> **Material**
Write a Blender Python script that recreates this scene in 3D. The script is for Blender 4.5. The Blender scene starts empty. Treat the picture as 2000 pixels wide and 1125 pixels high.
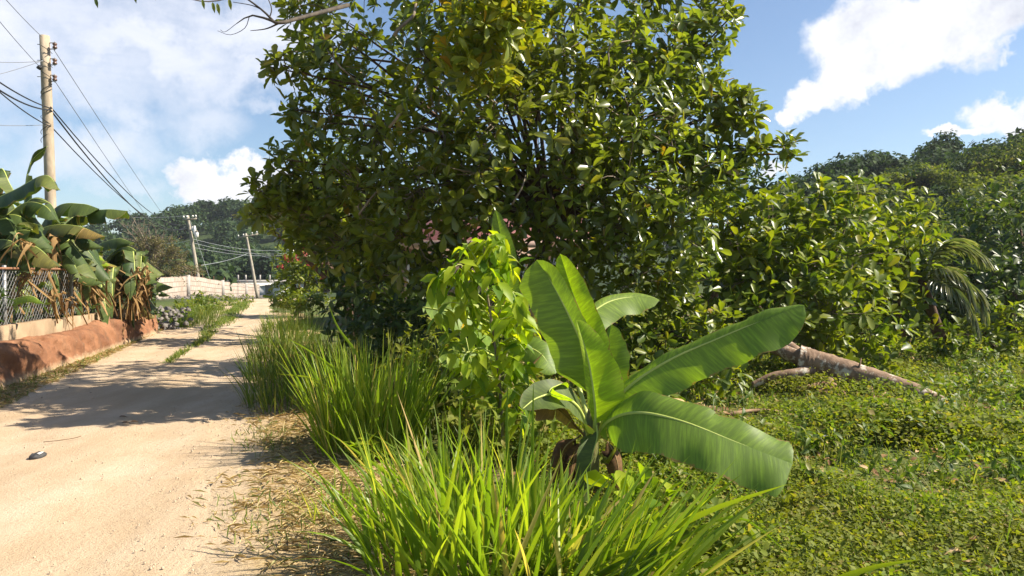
import bpy, math, random
import numpy as np
from mathutils import Vector, Matrix
random.seed(11)
R = np.random.default_rng(11)
scene = bpy.context.scene
COL = scene.collection
F, CX, CY, HZ, CAMZ = 1482.0, 1000.0, 562.5, 532.0, 1.6
TH = math.atan((CY - HZ) / F)
A_ = lambda *v: np.array(v, dtype=float)

# ------------------------------------------------------------------ places
def ray(u, v):
    a, b = (u - CX) / F, (CY - v) / F
    return A_(a, math.cos(TH) + math.sin(TH) * b, -math.sin(TH) + math.cos(TH) * b)
def P(u, v, D):                      # point seen at (u, v) and D metres ahead
    d = ray(u, v)
    return A_(0, 0, CAMZ) + d * (D / d[1])
def G(u, v, z=0.0):                  # point of the level z seen at (u, v)
    d = ray(u, v)
    return A_(0, 0, CAMZ) + d * ((z - CAMZ) / d[2])
def xr(y):                           # right edge of the road
    return -0.45 - 0.305 * y + 0.011 * np.maximum(0, np.asarray(y) - 36.0) ** 2 * (np.asarray(y) < 70) + (np.asarray(y) >= 70) * 0.011 * 34 ** 2
def sstep(a, b, x):
    t = np.clip((x - a) / (b - a), 0, 1)
    return t * t * (3 - 2 * t)
def bump(x, y, cx, cy, rx, ry, h):
    return h * np.exp(-(((x - cx) / rx) ** 2 + ((y - cy) / ry) ** 2))
def H(x, y):                         # terrain height
    x = np.asarray(x, float); y = np.asarray(y, float)
    z = -1.5 * sstep(40, 92, y) * (1 - sstep(-6, 8, x))
    s = x * 0.55 + y * 0.83
    z = z + 9.0 * sstep(22, 72, s) * sstep(2, 16, x) * (.3 + .7 * sstep(.33, .47, x / np.maximum(y, 1)))
    z = z + bump(x, y, -66, 205, 60, 44, 15) + bump(x, y, 10, 220, 70, 50, 11)
    z = z + bump(x, y, 185, 190, 70, 60, 34)
    w = sstep(1.0, 4.0, x - xr(y)) * (1 - sstep(25, 40, y))
    z = z + w * (0.05 * np.sin(x * 1.1 + 0.4) * np.cos(y * 0.9) + 0.03 * np.sin(x * 2.3 + y * 1.7))
    return z

# ------------------------------------------------------------------ meshes
def mk_mesh(name, V, faces, uv=None, smooth=False):
    """faces: list of int arrays (n,3) or (n,4)."""
    me = bpy.data.meshes.new(name)
    V = np.asarray(V, np.float32)
    faces = [np.asarray(f, np.int32) for f in faces if len(f)]
    tot = np.concatenate([np.full(len(f), f.shape[1], np.int32) for f in faces])
    loops = np.concatenate([f.ravel() for f in faces])
    me.vertices.add(len(V)); me.vertices.foreach_set('co', V.ravel())
    me.loops.add(len(loops)); me.loops.foreach_set('vertex_index', loops)
    me.polygons.add(len(tot))
    me.polygons.foreach_set('loop_start', np.concatenate([[0], np.cumsum(tot)[:-1]]).astype(np.int32))
    if smooth: me.polygons.foreach_set('use_smooth', np.ones(len(tot), bool))
    if uv is not None:
        l = me.uv_layers.new(name='UVMap')
        l.data.foreach_set('uv', np.asarray(uv, np.float32)[loops].ravel())
    me.update(calc_edges=True)
    return me
def link(name, me, mat, parent=None, origin=None):
    o = bpy.data.objects.new(name, me)
    if mat is not None:
        for m in (mat if isinstance(mat, (list, tuple)) else [mat]): me.materials.append(m)
    COL.objects.link(o)
    if parent is not None: o.parent = parent
    return o
def tag(o, label=None, cat=None, group=None, kind=None):
    if label: o['label'] = label
    if cat: o['category'] = cat
    if group: o['group'] = group
    if kind: o['kind'] = kind
    return o
def empty(name, loc, label, cat, group=None):
    o = bpy.data.objects.new(name, None); COL.objects.link(o)
    o.empty_display_size = 0.2
    o.location = [float(c) for c in loc]
    return tag(o, label, cat, group)
class MB:
    """collects geometry in world space; build() makes one mesh, shifted to its parent's origin."""
    def __init__(s): s.V = []; s.F3 = []; s.F4 = []; s.n = 0; s.UV = []
    def add(s, V, F3=None, F4=None, UV=None):
        V = np.asarray(V, float)
        s.V.append(V)
        if F3 is not None and len(F3): s.F3.append(np.asarray(F3, int) + s.n)
        if F4 is not None and len(F4): s.F4.append(np.asarray(F4, int) + s.n)
        s.UV.append(np.zeros((len(V), 2)) if UV is None else np.asarray(UV, float))
        s.n += len(V)
    def tube(s, pts, rad, sides=6, cap=True, jit=0):
        pts = np.asarray(pts, float); n = len(pts)
        rad = np.broadcast_to(np.asarray(rad, float), (n,))
        T = np.gradient(pts, axis=0); T /= np.linalg.norm(T, axis=1)[:, None] + 1e-9
        ref = A_(0, 0, 1) if abs(T[:, 2]).mean() < 0.8 else A_(1, 0, 0)
        X = np.cross(T, ref); X /= np.linalg.norm(X, axis=1)[:, None] + 1e-9
        Y = np.cross(T, X)
        a = np.linspace(0, 2 * np.pi, sides, endpoint=False)
        V = pts[:, None] + (rad[:, None, None] * (1 + jit * (R.normal(0, 1, (n, sides, 1)) * .5))) * (np.cos(a)[None, :, None] * X[:, None] + np.sin(a)[None, :, None] * Y[:, None])
        i = np.arange(n - 1)[:, None] * sides; j = np.arange(sides)[None]
        k = (j + 1) % sides
        F4 = np.stack([i + j, i + k, i + sides + k, i + sides + j], -1).reshape(-1, 4)
        L = np.concatenate([[0], np.cumsum(np.linalg.norm(np.diff(pts, axis=0), axis=1))])
        UV = np.stack(np.broadcast_arrays(a[None] / 6.283, L[:, None]), -1).reshape(-1, 2)
        V = V.reshape(-1, 3); F3 = []
        if cap:
            V = np.vstack([V, pts[0], pts[-1]]); UV = np.vstack([UV, [0, 0], [0, L[-1]]])
            c0, c1 = n * sides, n * sides + 1; b = (n - 1) * sides
            for q in range(sides):
                F3 += [[c0, (q + 1) % sides, q], [c1, b + q, b + (q + 1) % sides]]
        s.add(V, F3, F4, UV)
    def box(s, c, size, rot=None):
        hx, hy, hz = [q / 2 for q in size]
        V = A_(*[[x, y, z] for x in (-hx, hx) for y in (-hy, hy) for z in (-hz, hz)]) if False else np.array([[x, y, z] for x in (-hx, hx) for y in (-hy, hy) for z in (-hz, hz)], float)
        if rot is not None: V = V @ np.asarray(rot, float).T
        s.add(V + np.asarray(c, float), None, [[0, 1, 3, 2], [4, 6, 7, 5], [0, 4, 5, 1], [2, 3, 7, 6], [0, 2, 6, 4], [1, 5, 7, 3]])
    def build(s, name, mat, parent=None, smooth=False, origin=None):
        V = np.concatenate(s.V)
        if origin is None: origin = A_(*parent.matrix_world.translation) if parent is not None else A_(0, 0, 0)
        if parent is not None:
            o0 = A_(*parent.location); p = parent.parent
            while p is not None: o0 = o0 + A_(*p.location); p = p.parent
            me = mk_mesh(name, V - o0, [*s.F3, *s.F4], np.concatenate(s.UV), smooth)
            return link(name, me, mat, parent)
        me = mk_mesh(name, V - origin, [*s.F3, *s.F4], np.concatenate(s.UV), smooth)
        o = link(name, me, mat); o.location = [float(c) for c in origin]
        return o
def rotz(a):
    c, s = math.cos(a), math.sin(a)
    return np.array([[c, -s, 0], [s, c, 0], [0, 0, 1]])
def spline(pts, n):
    """Catmull-Rom through pts."""
    p = np.asarray(pts, float)
    if len(p) == 2: return p[0] + (p[1] - p[0]) * np.linspace(0, 1, n)[:, None]
    p = np.vstack([2 * p[0] - p[1], p, 2 * p[-1] - p[-2]])
    t = np.linspace(0, len(p) - 3 - 1e-6, n); i = t.astype(int); f = (t - i)[:, None]
    a, b, c, d = p[i], p[i + 1], p[i + 2], p[i + 3]
    return 0.5 * (2 * b + (c - a) * f + (2 * a - 5 * b + 4 * c - d) * f ** 2 + (3 * b - a - 3 * c + d) * f ** 3)
def unit(v): return v / (np.linalg.norm(v, axis=-1, keepdims=True) + 1e-9)
def rdir(n): return unit(R.normal(size=(n, 3)))

# leaf templates: (along, across, lift) and faces
OBOV = (np.array([[0, 0, 0], [.4, -.36, .06], [.42, 0, -.02], [.4, .36, .06], [.75, -.5, .05], [.77, 0, -.04], [.75, .5, .05], [.94, -.25, -.05], [.94, .25, -.05], [1, 0, -.08]], float),
        [[0, 2, 1], [0, 3, 2], [7, 5, 9], [5, 8, 9]], [[1, 2, 5, 4], [2, 3, 6, 5], [4, 5, 7, 7], [5, 6, 8, 8]])
OBOV = (OBOV[0], [[0, 2, 1], [0, 3, 2], [4, 5, 7], [5, 6, 8], [7, 5, 9], [5, 8, 9]], [[1, 2, 5, 4], [2, 3, 6, 5]])
LANC = (np.array([[0, 0, 0], [.25, -.42, .1], [.28, 0, .02], [.25, .42, .1], [.6, -.45, .02], [.63, 0, -.05], [.6, .45, .02], [1, 0, -.22]], float),
        [[0, 2, 1], [0, 3, 2], [4, 5, 7], [5, 6, 7]], [[1, 2, 5, 4], [2, 3, 6, 5]])
DIAM = (np.array([[0, 0, 0], [.5, -.5, .08], [1, 0, -.05], [.5, .5, .08]], float), [[0, 2, 1], [0, 3, 2]], [])
def add_leaves(mb, Pp, Ax, Up, L, W, tmpl):
    T, f3, f4 = tmpl
    n = len(Pp); k = len(T)
    L = np.broadcast_to(L, (n,)); W = np.broadcast_to(W, (n,))
    S = unit(np.cross(Ax, Up)); N = np.cross(S, Ax)
    V = Pp[:, None] + Ax[:, None] * (T[None, :, :1] * L[:, None, None]) + S[:, None] * (T[None, :, 1:2] * W[:, None, None]) + N[:, None] * (T[None, :, 2:3] * L[:, None, None])
    off = (np.arange(n) * k)[:, None, None]
    F3 = (np.asarray(f3)[None] + off).reshape(-1, 3) if len(f3) else None
    F4 = (np.asarray(f4)[None] + off).reshape(-1, 4) if len(f4) else None
    mb.add(V.reshape(-1, 3), F3, F4)
def whorls(mb, C, Ax, per, L, tmpl, wr=0.45, spread=(0.7, 1.35), sun=0.6, jit=0.25):
    """rosettes of leaves around twig ends C pointing along Ax."""
    n = len(C)
    ref = rdir(n); X = unit(np.cross(Ax, ref)); Y = np.cross(Ax, X)
    ph0 = R.uniform(0, 6.28, n)
    for k in range(per):
        keep = R.random(n) < 0.92
        ph = ph0 + k * 6.283 / per + R.normal(0, .25, n)
        sp = R.uniform(*spread, n)
        rad = np.cos(ph)[:, None] * X + np.sin(ph)[:, None] * Y
        d = unit(np.cos(sp)[:, None] * Ax + np.sin(sp)[:, None] * rad + R.normal(0, jit, (n, 3)) * .5)
        up = unit(Ax * 1.0 - d * .3 + R.normal(0, jit, (n, 3)) + A_(0, 0, sun))
        l = L * R.uniform(.55, 1.3, n)
        add_leaves(mb, (C - Ax * (R.random(n) * L * .35)[:, None])[keep], d[keep], up[keep], l[keep], (l * wr * R.uniform(.85, 1.15, n))[keep], tmpl)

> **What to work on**
Print, exactly as written, the lines above from the first one to the one containing "A_ = lambda *v: np.array(v, dtype=float)". Leave out pictures.

> **Exercise response**
Write a Blender Python script that recreates this scene in 3D. The script is for Blender 4.5. The Blender scene starts empty. Treat the picture as 2000 pixels wide and 1125 pixels high.
import bpy, math, random
import numpy as np
from mathutils import Vector, Matrix
random.seed(11)
R = np.random.default_rng(11)
scene = bpy.context.scene
COL = scene.collection
F, CX, CY, HZ, CAMZ = 1482.0, 1000.0, 562.5, 532.0, 1.6
TH = math.atan((CY - HZ) / F)
A_ = lambda *v: np.array(v, dtype=float)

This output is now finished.